Discurso durante a 46ª Sessão Deliberativa Ordinária, no Senado Federal

Justificativas ao Requerimento 462, de 2006, de autoria de S.Exa., que solicita voto de repúdio pela decisão do Tribunal Penal Central do Iraque, que condenou à pena de morte o responsável pelo atentado que ocasionou a morte de Sérgio Vieira de Mello.

Autor
Eduardo Suplicy (PT - Partido dos Trabalhadores/SP)
Nome completo: Eduardo Matarazzo Suplicy
Casa
Senado Federal
Tipo
Discurso
Resumo por assunto
POLITICA EXTERNA. DIREITOS HUMANOS.:
  • Justificativas ao Requerimento 462, de 2006, de autoria de S.Exa., que solicita voto de repúdio pela decisão do Tribunal Penal Central do Iraque, que condenou à pena de morte o responsável pelo atentado que ocasionou a morte de Sérgio Vieira de Mello.
Aparteantes
Mão Santa.
Publicação
Publicação no DSF de 27/04/2006 - Página 13524
Assunto
Outros > POLITICA EXTERNA. DIREITOS HUMANOS.
Indexação
  • JUSTIFICAÇÃO, REQUERIMENTO, AUTORIA, ORADOR, SOLICITAÇÃO, VOTO, REPUDIO, DECISÃO, TRIBUNAIS, AÇÃO PENAL, PAIS ESTRANGEIRO, IRAQUE, CONDENAÇÃO, PENA DE MORTE, RESPONSAVEL, ATENTADO, MORTE, SERGIO VIEIRA DE MELLO, DIPLOMATA, CHEFE, MISSÃO OFICIAL, ORGANIZAÇÃO DAS NAÇÕES UNIDAS (ONU), DEFESA, PAZ, DIREITOS HUMANOS.
  • SOLICITAÇÃO, EMPENHO, ORGANIZAÇÃO DAS NAÇÕES UNIDAS (ONU), AUTORIDADE, PAIS ESTRANGEIRO, IRAQUE, OBTENÇÃO, INFORMAÇÕES, SITUAÇÃO, ENGENHEIRO, NACIONALIDADE BRASILEIRA, VITIMA, SEQUESTRO.

O SR. EDUARDO SUPLICY (Bloco/PT - SP. Pronuncia o seguinte discurso. Sem revisão do orador.) - Sr. Presidente, Senador Romeu Tuma, Srs. Senadores, dei entrada em um requerimento, nos termos dos arts. 222 e 223 do Regimento do Senado Federal, para que seja consignado um voto de repúdio pela decisão do Tribunal Penal Central do Iraque, que condenou com a pena de morte o responsável pelo atentado de 19 de agosto de 2003, que ocasionou a morte do brasileiro Sérgio Vieira de Mello, Alto Comissário para Direitos Humanos da Organização das Nações Unidas no Iraque, e outras 21 pessoas, e um apelo no sentido de que a punição do responsável seja de outra natureza, uma vez que o então Coordenador das Ações da ONU no Iraque era contrário à pena de morte, aboliu a mesma quando foi Administrador Transitório no Timor Leste e que a Constituição Brasileira também a veda.

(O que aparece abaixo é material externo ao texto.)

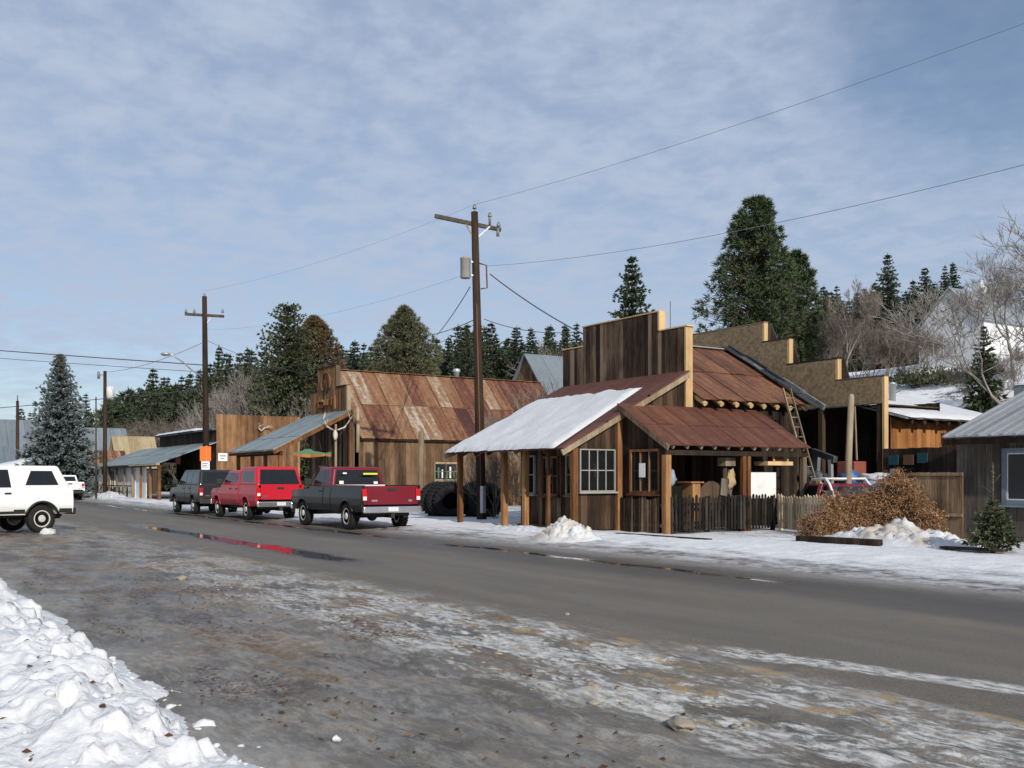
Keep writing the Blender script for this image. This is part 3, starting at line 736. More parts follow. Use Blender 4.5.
junk('hanging_box', 'small tan box hung under the lean-to eave left of the double post', 'box', f_, 'log_grey', .01)
def f_(m):
    m.tube([(-21.3, 21.3, 2.0), (-21.25, 21.3, .9)], .08, 7); m.bar((-21.2, 21.05, 1.35), (-21.2, 21.5, 1.3), .03, .5)
junk('work_apron', 'grey canvas apron hung from the double post', 'apron', f_, 'grey_wood')
def f_(m): m.blob((-21.2, 21.45, 1.55), .19, .5, 2.6, sq=(.6, .9, 1.3), seed=4)
junk('rag_bundle', 'tan bundle of rags hung by the double post', 'bundle', f_, 'cardboard')
def f_(m):
    m.box(-21.5, -20.95, 22.75, 23.85, 1.98, 2.1); m.box(-21.0, -20.95, 23.0, 23.05, 2.1, 2.4); m.box(-21.0, -20.95, 23.6, 23.65, 2.1, 2.4)
junk('hanging_shelf', 'yellowish plank shelf hung below the lean-to eave above the white board', 'shelf', f_, 'new_wood', .006)
def f_(m): m.box(-21.35, -21.05, 23.15, 23.5, 2.1, 2.3)
junk('shelf_box', 'little brown box on the hanging plank shelf', 'box', f_, 'brown_red', .008)
def f_(m): m.blob((-21.5, 19.35, 1.6), .2, .3, 2, sq=(.8, .8, 1.2), seed=8)
junk('blue_bundle', 'faded blue cloth bundle on the dark counter', 'bundle', f_, 'blue_cloth')
def f_(m):
    m.lathe([(.27, 0), (.29, .02), (.28, .3), (.29, .32), (.28, .6), (.29, .62), (.27, .9), (0, .9)], 16, (-21.6, 22.0, .08))
junk('steel_drum', 'dark steel drum behind the double post', 'drum', f_, 'rust_iron')

# ------------------------------------------------------------------ fences and yard
def picket_fence(name, label, p0, p1, h, mat, sp, w, rails=True, z0=.12, posts=2, pm=None, jit=.05):
    p0, p1 = Vector((*p0, 0)), Vector((*p1, 0)); L = (p1 - p0).length; d = (p1 - p0) / L; nn = Vector((d.y, -d.x, 0))
    t = thing(name, label, 'fence', tuple((p0 + p1) / 2))
    m = MB(); n = int(L / sp)
    for i in range(n):
        c = p0 + d * (sp * (i + .5)); hh = h + R.uniform(-jit, jit); le = R.uniform(-.012, .012); ww = w * R.uniform(.85, 1.1)
        a, b = c - d * ww / 2, c + d * ww / 2; o1, o2 = nn * .0, nn * .022; tp = d * le
        tip = [c + tp - o1 + Vector((0, 0, hh + .05)), c + tp + o2 + Vector((0, 0, hh + .05))]
        up = lambda p, z: p + tp + Vector((0, 0, z))
        vs = [up(a - o1, z0) - tp, up(b - o1, z0) - tp, up(b + o2, z0) - tp, up(a + o2, z0) - tp, up(a - o1, hh), up(b - o1, hh), up(b + o2, hh), up(a + o2, hh)] + tip
        m.add(vs, [(0, 1, 5, 8, 4), (3, 7, 9, 6, 2), (0, 4, 7, 3), (1, 2, 6, 5), (4, 8, 9, 7), (5, 6, 9, 8), (0, 3, 2, 1)])
    m.build('pickets', M[mat], t)
    for z in (z0 + .22, h - .2):
        m = MB(); q = nn * -.03; m.bar(p0 + q + Vector((0, 0, z)), p1 + q + Vector((0, 0, z)), .045, .085); m.build('rail', M[pm or mat], t)
    for i in range(posts):
        c = lerp(p0, p1, i / max(1, posts - 1)) - nn * .11
        m = MB(); m.box(c.x - .05, c.x + .05, c.y - .05, c.y + .05, 0, h + .02); m.build('post', M[pm or mat], t)
    return t
g1 = picket_fence('picket_gate', 'dark picket gate with a diagonal brace under the lean-to window', (-22.8, 18.6), (-20.97, 18.6), 1.0, 'dark_wood', .115, .075, z0=.05)
m = MB(); m.bar((-22.7, 18.64, .25), (-21.0, 18.64, .85), .04, .09); m.build('brace', M['dark_wood'], g1)
picket_fence('picket_fence', 'picket fence coloured dark as if in shade, running back along the rusty lean-to', (-20.66, 18.75), (-20.66, 22.75), 1.06, 'picket_dark', .125, .085, posts=4)
picket_fence('picket_fence', 'tan picket fence coloured as sunlit, between the dark fence and the dead vines', (-20.62, 22.8), (-17.7, 21.85), 1.06, 'picket_tan', .145, .095, posts=3)
bf = thing('board_fence', 'brown upright board fence overgrown with dead vines beside the grey shed', 'fence', (-16.5, 23.3, 0))
m = MB(); boards(m, 'u', -18.4, -14.95, 23.3, .05, lambda x: 1.15 if x < -17.0 else 1.74, .19); m.build('boards', M['fence_brown'], bf)
m = MB(); m.box(-17.0, -14.95, 23.22, 23.255, .62, .7); m.box(-17.0, -14.95, 23.22, 23.255, 1.66, 1.74); m.build('rail', M['fence_brown'], bf)
# dead vines: curling stems and dry leaves
m = MB(); rv = random.Random(5)
def vz(u):
    if u < -17.3: return 1.06 + .1 * nz(u * 2, 0, 2)
    return lerp(1.08, 1.62, sst(-17.3, -16.8, u)) if u < -16.6 else lerp(1.62, .75, sst(-16.6, -15.5, u)) + .12 * nz(u * 3, 0, 3)
for i in range(3100):
    u = rv.uniform(-18.0, -15.35) if rv.random() < .93 else rv.uniform(-18.6, -17.9); H_ = vz(u) * (1 if u > -17.9 else .5)
    if u > -16.4 and rv.random() < .6: continue
    z = H_ * rv.random() ** .75 * 1.03; v = lerp(21.9, 23.15, sst(-18.0, -16.7, u)) - abs(rv.gauss(0, .16)) - .3 * max(0, 1 - z)
    p = Vector((u, v, z)); dd = Vector((rv.gauss(0, 1), rv.gauss(0, .6), rv.gauss(.1, 1))).normalized(); pts = [p]
    for k in range(4):
        dd = (dd + Vector((rv.gauss(0, .55), rv.gauss(0, .4), rv.gauss(-.12, .5)))).normalized(); p = p + dd * .085; p.z = max(.06, p.z); pts.append(p.copy())
    vv = rv.random()
    m.tube(pts, [.009, .008, .007, .006, .004], 3, False, vv)
    for k in range(6):
        q = pts[rv.randrange(5)] + Vector((rv.gauss(0, .035), rv.gauss(0, .035), rv.gauss(0, .035))); a = Vector((rv.gauss(0, 1), rv.gauss(0, 1), rv.gauss(0, 1))).normalized() * rv.uniform(.02, .042); b = a.orthogonal().normalized() * rv.uniform(.006, .016)
        m.add([q - a, q + b, q + a, q - b], [(0, 1, 2, 3)], rv.random())
tag(m.build('dead_vine_hedge', M['vine'], loc=(-17, 22.7, 0)), 'tangled rust-coloured dead vines climbing over the yard fence', 'vines')
# lone leaning yard post
m = MB(); m.tube([(-19.45, 24.5, -.1), (-19.42, 24.5, 2.0), (-19.32, 24.5, 4.0), (-19.3, 24.5, 4.08)], [.105, .1, .09, .05], 10)
tag(m.build('yard_post', M['log_grey'], loc=(-19.45, 24.5, 0)), 'tall bare round post standing alone in the junk yard behind the vines', 'post')
# ladder leaning against the eave of the main roof
la = thing('ladder', 'wooden ladder leaning on the rusty roof eave behind the lean-to', 'ladder', (-20.7, 24.9, 0))
b0, b1, t0, t1 = Vector((-20.65, 24.75, .05)), Vector((-20.65, 25.1, .05)), Vector((-22.35, 24.95, 4.5)), Vector((-22.35, 25.3, 4.5))
for a, b in ((b0, t0), (b1, t1)):
    m = MB(); m.bar(a, b, .04, .07); m.build('rail', M['log_grey'], la)
for i in range(1, 14):
    f = i / 14; m = MB(); m.tube([b0.lerp(t0, f), b1.lerp(t1, f)], .02, 6); m.build('rung', M['log_grey'], la)

# ------------------------------------------------------------------ the strand-board false front behind, with its open dark front
mill = thing('workshop_building', 'workshop with a tall stepped strand-board false front over an open dark shop floor', 'building', (-25, 28.5, 0))
V3 = 28.0
segs = ((-31.6, -26.05, 7.35), (-26.05, -24.85, 6.62), (-24.85, -22.72, 5.68), (-22.72, -20.85, 4.93))
m = MB()
for a, b, z in segs:
    n = max(1, round((b - a) / 1.22)); 
    for i in range(n): m.box(lerp(a, b, i / n) + .004, lerp(a, b, (i + 1) / n), V3 - .02 - .003 * (i % 2), V3, 4.05, z)
ff = m.build('false_front', M['osb'], mill)
m = MB()
for a, b, z in segs: m.box(a - .02, b + .1, V3 - .03, V3 + .2, z + .003, z + .045)
m.build('edge_cap', M['dark_wood'], ff)
for (a, b, z), zn in zip(segs, (6.66, 5.72, 4.97, 1.2)):
    m = MB(); m.box(b + .001, b + .085, V3 - .012, V3 + .19, zn, z); m.build('edge_post', M['new_wood'], ff)
m = MB(); boards(m, 'u', -31.6, -20.9, V3 + .19, 4.05, lambda x: [z for a, b, z in segs if a - .3 <= x <= b + .3][0] - .03, .3, side=1); m.build('false_front_backing', M['grey_wood'], ff)
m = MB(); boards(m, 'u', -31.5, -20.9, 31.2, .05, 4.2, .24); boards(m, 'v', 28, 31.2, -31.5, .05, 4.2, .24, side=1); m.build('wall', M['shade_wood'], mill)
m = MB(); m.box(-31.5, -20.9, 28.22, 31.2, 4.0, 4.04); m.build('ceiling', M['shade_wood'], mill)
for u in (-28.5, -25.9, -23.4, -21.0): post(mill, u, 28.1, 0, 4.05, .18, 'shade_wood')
m = MB(); m.bar((-21.9, 27.95, 4.0), (-21.8, 27.93, 2.2), .04, .04); m.build('hanging_rod', M['log_grey'], mill)
sheets(MB(), (0, 0, 0), (1, 0, 0), (1, 1, 0), (0, 1, 0), 1, 1)
m = MB(); sheets(m, (-20.1, 28.15, 3.55), (-20.1, 34.2, 3.55), (-24.5, 34.2, 4.75), (-24.5, 28.25, 4.75), 8, 2, .05); sheets(m, (-32.2, 34.2, 3.6), (-32.2, 28.25, 3.6), (-24.5, 28.25, 4.745), (-24.5, 34.2, 4.745), 8, 2, .05)
rf = m.build('roof', M['grey_metal'], mill)
snow_sheet(rf, (-20.05, 28.3, 3.56), (-20.05, 34.2, 3.56), (-24.4, 34.2, 4.75), (-24.4, 28.3, 4.75), .1, (60, 30), ragged=.05, seed=3)
m = MB(); boards(m, 'v', 28.25, 34.0, -20.75, 1.6, 3.6, .26, side=1); m.build('wall', M['orange_wood'], mill)
m = MB(); boards(m, 'v', 28.25, 34.0, -20.76, .0, 1.6, .26, side=1); m.build('wall', M['shade_wood'], mill)
for i in range(9):
    v = 28.6 + i * .66
    m = MB(); m.tube([(-20.15, v, 3.42), (-21.2, v, 3.72)], .07, 7, smooth=False); m.build('log_rafter', M['pole_wood'], rf)
m = MB(); m.tube([(-19.75, 31.0, 1.2), (-19.75, 31.0, 2.75)], .16, 8); m.build('stub_post', M['pole_wood'], mill)
m = MB(); m.lathe([(.12, 4.2), (.12, 4.95), (.14, 4.95), (.14, 5.0), (0, 5.04)], 12, (-22.6, 30.9, 0)); m.build('flue_pipe', M['galv'], rf)
sc_ = thing('yard_screen', 'shadow-toned plank screen wall with hung panels below the orange workshop wall', 'screen wall', (-19.9, 28.6, 0))
m = MB(); boards(m, 'u', -20.8, -18.2, 28.0, .05, 2.55, .24); m.build('boards', M['shade_wood'], sc_)  # shadow on this screen is carried by the dark plank colour
for u, z, mt in ((-20.55, 2.2, 'teal_glass'), (-20.0, 2.2, 'rust_iron'), (-19.5, 2.25, 'teal_glass'), (-20.5, 1.75, 'galv')):
    m = MB(); m.box(u, u + .36, 27.9, 27.93, z - .18, z + .14); m.build('hung_panel', M[mt], sc_)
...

O Tribunal Penal Central do Iraque condenou à morte a pessoa que foi considerada responsável pelo atentado em 19 de agosto de 2003 em que foram mortos o Alto Comissário para Direitos Humanos da Organização das Nações Unidas, o brasileiro Sérgio Vieira de Mello, e mais vinte e uma pessoas, quinze delas funcionárias da ONU. Outras duzentas ficaram feridas e mutiladas. Segundo informou Gianni Magazzeni, chefe do escritório de Direitos Humanos da ONU em Bagdá, em 21 de abril de 2006, o cidadão iraquiano condenado à morte, que supostamente seria membro da rede al-Qaeda vindo de Mossul, está apelando da sentença do Tribunal Criminal Iraquiano. Aparentemente, diz Magazzeni, o homem confessou ter participado do atentado.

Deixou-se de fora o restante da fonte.